- _Problem details_: Give back the exact lines spanning from the line with "Write part 2" to the line with "text('EWAKUACYJNE', 1.39, 2.132, .045, .002, M['sign_text'], sg)", with both of those lines included and no others.

- _Stored data_:
——
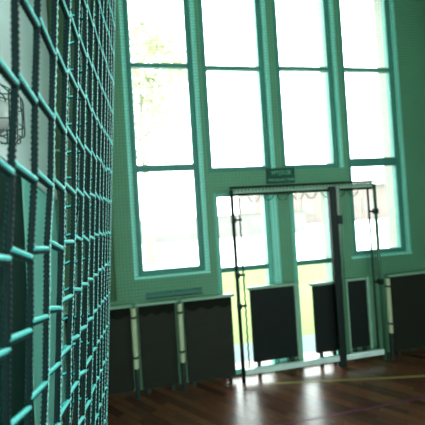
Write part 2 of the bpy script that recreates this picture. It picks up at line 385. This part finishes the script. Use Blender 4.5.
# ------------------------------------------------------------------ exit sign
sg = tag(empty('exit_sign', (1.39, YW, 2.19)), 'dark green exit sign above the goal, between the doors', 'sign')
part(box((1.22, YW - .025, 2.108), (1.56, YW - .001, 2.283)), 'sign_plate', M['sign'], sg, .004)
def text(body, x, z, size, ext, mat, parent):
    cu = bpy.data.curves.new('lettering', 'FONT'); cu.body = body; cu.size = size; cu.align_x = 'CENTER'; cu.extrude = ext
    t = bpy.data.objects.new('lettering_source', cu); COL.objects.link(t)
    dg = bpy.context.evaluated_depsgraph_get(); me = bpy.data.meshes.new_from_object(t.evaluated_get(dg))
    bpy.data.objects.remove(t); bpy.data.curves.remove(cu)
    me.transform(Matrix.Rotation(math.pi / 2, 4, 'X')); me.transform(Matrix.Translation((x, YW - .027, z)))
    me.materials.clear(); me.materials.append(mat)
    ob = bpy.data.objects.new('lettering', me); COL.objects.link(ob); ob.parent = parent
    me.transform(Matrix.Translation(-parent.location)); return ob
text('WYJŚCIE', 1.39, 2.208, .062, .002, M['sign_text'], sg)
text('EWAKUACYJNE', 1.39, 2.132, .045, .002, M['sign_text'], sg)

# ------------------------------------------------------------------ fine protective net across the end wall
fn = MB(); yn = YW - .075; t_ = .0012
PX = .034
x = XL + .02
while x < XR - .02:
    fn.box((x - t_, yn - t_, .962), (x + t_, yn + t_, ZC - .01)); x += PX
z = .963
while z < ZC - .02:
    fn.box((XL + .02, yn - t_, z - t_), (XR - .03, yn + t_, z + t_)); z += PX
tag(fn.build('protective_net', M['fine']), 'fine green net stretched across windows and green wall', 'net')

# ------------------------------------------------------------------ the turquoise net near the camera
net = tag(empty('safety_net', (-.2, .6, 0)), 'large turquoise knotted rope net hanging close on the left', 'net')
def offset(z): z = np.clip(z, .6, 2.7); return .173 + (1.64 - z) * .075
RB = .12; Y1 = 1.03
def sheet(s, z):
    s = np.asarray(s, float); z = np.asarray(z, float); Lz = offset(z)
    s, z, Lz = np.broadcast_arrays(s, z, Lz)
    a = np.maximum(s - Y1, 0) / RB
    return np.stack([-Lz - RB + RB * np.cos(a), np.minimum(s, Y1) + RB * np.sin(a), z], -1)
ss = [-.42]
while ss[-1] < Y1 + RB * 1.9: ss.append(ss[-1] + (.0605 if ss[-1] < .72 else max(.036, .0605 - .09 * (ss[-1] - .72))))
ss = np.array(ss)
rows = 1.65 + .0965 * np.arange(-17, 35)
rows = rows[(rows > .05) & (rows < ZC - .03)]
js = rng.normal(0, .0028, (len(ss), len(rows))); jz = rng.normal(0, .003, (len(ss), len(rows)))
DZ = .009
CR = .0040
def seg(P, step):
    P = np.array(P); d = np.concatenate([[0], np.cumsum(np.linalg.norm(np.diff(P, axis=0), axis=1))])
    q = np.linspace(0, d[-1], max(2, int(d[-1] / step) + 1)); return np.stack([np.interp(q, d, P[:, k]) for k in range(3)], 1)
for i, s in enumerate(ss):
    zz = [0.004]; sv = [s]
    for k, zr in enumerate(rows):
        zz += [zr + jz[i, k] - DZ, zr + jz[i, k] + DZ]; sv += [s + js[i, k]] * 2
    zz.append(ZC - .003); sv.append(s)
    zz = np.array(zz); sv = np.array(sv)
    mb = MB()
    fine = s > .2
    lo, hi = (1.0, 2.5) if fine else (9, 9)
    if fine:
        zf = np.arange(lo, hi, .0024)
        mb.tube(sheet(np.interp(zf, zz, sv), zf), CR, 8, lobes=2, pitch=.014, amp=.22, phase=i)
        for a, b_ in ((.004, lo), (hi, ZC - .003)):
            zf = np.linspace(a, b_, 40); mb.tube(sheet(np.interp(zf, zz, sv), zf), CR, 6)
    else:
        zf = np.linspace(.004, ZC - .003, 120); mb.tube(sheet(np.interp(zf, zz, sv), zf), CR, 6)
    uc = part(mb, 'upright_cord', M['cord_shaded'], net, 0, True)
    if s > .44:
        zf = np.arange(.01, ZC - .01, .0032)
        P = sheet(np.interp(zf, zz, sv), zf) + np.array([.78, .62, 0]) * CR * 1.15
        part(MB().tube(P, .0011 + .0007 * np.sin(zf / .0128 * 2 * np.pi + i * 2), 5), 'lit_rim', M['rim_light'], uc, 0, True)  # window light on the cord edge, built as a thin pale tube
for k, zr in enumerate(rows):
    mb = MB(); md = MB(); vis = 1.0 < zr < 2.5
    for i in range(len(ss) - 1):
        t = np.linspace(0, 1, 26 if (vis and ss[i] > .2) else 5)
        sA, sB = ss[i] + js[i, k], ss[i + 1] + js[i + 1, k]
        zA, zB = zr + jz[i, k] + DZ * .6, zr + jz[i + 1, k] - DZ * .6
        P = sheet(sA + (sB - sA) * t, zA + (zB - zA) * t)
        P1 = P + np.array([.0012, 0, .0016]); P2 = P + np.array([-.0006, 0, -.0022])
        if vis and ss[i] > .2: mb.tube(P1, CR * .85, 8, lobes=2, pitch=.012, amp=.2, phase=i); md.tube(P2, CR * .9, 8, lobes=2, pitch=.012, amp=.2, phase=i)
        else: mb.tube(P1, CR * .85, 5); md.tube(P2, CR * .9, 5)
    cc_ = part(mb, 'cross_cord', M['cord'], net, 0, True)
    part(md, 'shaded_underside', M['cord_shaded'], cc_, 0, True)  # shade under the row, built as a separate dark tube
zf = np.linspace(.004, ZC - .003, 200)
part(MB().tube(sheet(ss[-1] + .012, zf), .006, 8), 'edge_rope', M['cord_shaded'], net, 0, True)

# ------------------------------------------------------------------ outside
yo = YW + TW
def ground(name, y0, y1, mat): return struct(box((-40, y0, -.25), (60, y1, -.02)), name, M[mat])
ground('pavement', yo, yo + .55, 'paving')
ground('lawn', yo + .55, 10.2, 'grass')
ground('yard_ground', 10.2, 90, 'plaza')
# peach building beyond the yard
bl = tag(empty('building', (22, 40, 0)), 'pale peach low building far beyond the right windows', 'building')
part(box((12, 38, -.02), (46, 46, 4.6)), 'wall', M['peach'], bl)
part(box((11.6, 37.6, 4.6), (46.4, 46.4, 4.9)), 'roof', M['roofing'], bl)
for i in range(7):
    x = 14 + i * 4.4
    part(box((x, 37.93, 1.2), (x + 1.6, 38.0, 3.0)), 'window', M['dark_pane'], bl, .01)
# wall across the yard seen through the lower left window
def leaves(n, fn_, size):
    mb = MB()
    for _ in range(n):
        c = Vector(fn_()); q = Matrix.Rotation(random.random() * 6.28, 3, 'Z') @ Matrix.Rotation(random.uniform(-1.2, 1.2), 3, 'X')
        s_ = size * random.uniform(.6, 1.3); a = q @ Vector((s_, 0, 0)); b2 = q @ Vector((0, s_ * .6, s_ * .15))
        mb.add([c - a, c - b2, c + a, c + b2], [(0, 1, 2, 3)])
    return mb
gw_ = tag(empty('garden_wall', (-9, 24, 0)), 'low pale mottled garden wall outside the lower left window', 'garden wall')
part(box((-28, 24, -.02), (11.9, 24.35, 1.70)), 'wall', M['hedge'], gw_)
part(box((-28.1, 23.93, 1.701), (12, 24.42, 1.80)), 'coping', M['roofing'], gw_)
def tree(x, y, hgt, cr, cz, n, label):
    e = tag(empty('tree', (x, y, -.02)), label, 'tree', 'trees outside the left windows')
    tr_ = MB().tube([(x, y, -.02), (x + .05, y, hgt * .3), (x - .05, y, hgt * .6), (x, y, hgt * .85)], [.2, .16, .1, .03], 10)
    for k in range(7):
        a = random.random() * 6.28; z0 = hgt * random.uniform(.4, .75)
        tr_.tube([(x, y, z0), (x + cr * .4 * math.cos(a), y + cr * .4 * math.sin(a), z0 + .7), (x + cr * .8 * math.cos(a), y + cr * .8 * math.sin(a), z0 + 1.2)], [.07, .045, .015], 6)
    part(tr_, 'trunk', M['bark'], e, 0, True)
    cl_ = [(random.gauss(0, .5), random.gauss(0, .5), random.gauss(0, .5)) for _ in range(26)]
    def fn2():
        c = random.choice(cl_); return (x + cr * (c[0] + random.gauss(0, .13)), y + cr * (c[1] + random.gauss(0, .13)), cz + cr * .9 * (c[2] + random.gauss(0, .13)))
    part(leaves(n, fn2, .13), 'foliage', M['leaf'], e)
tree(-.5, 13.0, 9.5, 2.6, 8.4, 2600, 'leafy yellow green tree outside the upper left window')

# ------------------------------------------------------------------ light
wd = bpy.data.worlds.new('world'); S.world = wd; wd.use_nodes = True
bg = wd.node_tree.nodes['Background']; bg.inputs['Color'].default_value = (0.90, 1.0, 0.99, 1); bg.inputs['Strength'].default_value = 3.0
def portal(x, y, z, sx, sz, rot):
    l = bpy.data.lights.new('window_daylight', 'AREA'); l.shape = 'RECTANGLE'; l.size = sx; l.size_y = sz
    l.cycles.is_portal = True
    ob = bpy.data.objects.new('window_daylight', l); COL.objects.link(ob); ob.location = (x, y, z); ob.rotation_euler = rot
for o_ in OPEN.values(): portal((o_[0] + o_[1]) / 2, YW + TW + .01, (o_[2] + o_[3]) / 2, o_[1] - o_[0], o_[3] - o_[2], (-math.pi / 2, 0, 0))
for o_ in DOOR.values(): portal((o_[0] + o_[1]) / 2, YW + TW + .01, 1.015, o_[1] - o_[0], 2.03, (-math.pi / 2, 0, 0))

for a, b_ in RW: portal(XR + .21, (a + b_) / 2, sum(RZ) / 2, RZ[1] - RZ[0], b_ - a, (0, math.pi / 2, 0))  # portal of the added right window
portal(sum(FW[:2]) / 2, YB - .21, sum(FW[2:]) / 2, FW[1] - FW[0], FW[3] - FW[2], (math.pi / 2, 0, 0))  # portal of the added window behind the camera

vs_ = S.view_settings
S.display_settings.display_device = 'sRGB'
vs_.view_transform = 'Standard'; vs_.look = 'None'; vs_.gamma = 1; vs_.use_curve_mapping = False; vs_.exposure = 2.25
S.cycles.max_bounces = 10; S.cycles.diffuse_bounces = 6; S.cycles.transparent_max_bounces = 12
——
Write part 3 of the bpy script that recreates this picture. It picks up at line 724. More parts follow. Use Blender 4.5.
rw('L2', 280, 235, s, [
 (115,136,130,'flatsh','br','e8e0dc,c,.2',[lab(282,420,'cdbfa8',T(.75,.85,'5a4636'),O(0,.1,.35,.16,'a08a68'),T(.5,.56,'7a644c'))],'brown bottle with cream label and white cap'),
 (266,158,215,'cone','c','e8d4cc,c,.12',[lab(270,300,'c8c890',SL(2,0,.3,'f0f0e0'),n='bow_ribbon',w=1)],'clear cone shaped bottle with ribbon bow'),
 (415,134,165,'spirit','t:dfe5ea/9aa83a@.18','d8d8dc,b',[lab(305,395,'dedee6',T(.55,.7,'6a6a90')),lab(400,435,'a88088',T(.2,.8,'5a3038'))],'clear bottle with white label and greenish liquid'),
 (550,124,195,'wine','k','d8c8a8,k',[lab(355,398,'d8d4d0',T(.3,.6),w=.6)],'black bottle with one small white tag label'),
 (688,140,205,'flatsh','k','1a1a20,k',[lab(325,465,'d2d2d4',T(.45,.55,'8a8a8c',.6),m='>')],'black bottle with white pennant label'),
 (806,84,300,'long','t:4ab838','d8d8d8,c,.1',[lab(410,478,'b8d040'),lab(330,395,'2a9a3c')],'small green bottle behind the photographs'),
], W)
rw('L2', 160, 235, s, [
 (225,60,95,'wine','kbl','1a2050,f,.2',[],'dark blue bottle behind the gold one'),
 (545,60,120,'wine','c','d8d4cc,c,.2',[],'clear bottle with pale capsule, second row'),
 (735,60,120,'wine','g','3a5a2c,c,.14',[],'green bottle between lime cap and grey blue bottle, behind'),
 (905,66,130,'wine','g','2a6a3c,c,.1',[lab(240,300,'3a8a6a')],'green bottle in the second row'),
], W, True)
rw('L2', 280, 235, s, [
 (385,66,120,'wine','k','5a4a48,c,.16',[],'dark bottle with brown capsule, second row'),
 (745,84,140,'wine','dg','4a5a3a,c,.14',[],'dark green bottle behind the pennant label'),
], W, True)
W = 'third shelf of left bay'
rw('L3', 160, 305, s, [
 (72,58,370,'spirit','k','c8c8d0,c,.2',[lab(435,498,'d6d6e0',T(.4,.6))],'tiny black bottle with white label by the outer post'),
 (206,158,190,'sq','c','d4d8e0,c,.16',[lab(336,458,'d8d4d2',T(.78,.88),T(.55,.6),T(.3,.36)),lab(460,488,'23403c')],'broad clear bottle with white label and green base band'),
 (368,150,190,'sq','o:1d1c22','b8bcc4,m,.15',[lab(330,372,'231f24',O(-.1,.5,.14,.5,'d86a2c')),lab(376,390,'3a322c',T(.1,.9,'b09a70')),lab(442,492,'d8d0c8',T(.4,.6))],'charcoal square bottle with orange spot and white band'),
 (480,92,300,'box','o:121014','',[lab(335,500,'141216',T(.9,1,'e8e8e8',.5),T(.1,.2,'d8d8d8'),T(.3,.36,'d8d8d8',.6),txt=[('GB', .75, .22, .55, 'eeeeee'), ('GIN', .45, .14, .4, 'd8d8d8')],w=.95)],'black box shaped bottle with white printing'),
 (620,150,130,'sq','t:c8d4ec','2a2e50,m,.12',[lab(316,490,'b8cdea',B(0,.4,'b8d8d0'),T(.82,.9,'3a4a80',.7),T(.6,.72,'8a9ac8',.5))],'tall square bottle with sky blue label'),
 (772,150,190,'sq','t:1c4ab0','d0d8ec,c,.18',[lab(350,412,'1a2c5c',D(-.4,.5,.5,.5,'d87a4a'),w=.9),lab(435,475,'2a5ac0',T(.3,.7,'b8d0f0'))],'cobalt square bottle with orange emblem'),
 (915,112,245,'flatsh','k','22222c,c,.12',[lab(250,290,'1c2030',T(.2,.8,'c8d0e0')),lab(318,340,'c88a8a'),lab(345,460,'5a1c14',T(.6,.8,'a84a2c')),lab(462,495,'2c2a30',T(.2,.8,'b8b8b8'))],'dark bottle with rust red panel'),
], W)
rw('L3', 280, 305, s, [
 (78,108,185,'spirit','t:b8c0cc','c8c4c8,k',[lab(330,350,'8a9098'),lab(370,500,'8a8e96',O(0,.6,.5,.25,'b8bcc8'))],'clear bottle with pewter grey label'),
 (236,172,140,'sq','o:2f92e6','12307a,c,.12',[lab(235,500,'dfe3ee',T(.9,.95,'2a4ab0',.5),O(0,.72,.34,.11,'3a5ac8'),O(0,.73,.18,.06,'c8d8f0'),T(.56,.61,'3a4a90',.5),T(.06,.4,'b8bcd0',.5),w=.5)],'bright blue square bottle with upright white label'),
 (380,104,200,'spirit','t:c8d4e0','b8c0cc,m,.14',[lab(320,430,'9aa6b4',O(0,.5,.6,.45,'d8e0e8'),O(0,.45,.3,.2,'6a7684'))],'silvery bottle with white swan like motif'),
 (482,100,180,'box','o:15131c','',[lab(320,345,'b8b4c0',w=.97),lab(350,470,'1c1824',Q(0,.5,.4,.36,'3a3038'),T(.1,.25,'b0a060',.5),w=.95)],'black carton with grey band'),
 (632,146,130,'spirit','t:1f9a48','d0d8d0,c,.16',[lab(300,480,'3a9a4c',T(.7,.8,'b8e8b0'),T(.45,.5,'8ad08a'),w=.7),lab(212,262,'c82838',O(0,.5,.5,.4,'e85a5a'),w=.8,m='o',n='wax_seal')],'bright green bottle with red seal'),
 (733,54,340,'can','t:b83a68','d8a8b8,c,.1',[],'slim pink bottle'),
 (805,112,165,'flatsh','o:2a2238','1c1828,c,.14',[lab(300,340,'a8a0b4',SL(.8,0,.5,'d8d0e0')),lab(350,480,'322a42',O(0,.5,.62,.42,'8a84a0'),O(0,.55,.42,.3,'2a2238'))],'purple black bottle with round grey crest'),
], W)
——
- _Written solution_:
Write part 2 of the bpy script that recreates this picture. It picks up at line 385. This part finishes the script. Use Blender 4.5.
# ------------------------------------------------------------------ exit sign
sg = tag(empty('exit_sign', (1.39, YW, 2.19)), 'dark green exit sign above the goal, between the doors', 'sign')
part(box((1.22, YW - .025, 2.108), (1.56, YW - .001, 2.283)), 'sign_plate', M['sign'], sg, .004)
def text(body, x, z, size, ext, mat, parent):
    cu = bpy.data.curves.new('lettering', 'FONT'); cu.body = body; cu.size = size; cu.align_x = 'CENTER'; cu.extrude = ext
    t = bpy.data.objects.new('lettering_source', cu); COL.objects.link(t)
    dg = bpy.context.evaluated_depsgraph_get(); me = bpy.data.meshes.new_from_object(t.evaluated_get(dg))
    bpy.data.objects.remove(t); bpy.data.curves.remove(cu)
    me.transform(Matrix.Rotation(math.pi / 2, 4, 'X')); me.transform(Matrix.Translation((x, YW - .027, z)))
    me.materials.clear(); me.materials.append(mat)
    ob = bpy.data.objects.new('lettering', me); COL.objects.link(ob); ob.parent = parent
    me.transform(Matrix.Translation(-parent.location)); return ob
text('WYJŚCIE', 1.39, 2.208, .062, .002, M['sign_text'], sg)
text('EWAKUACYJNE', 1.39, 2.132, .045, .002, M['sign_text'], sg)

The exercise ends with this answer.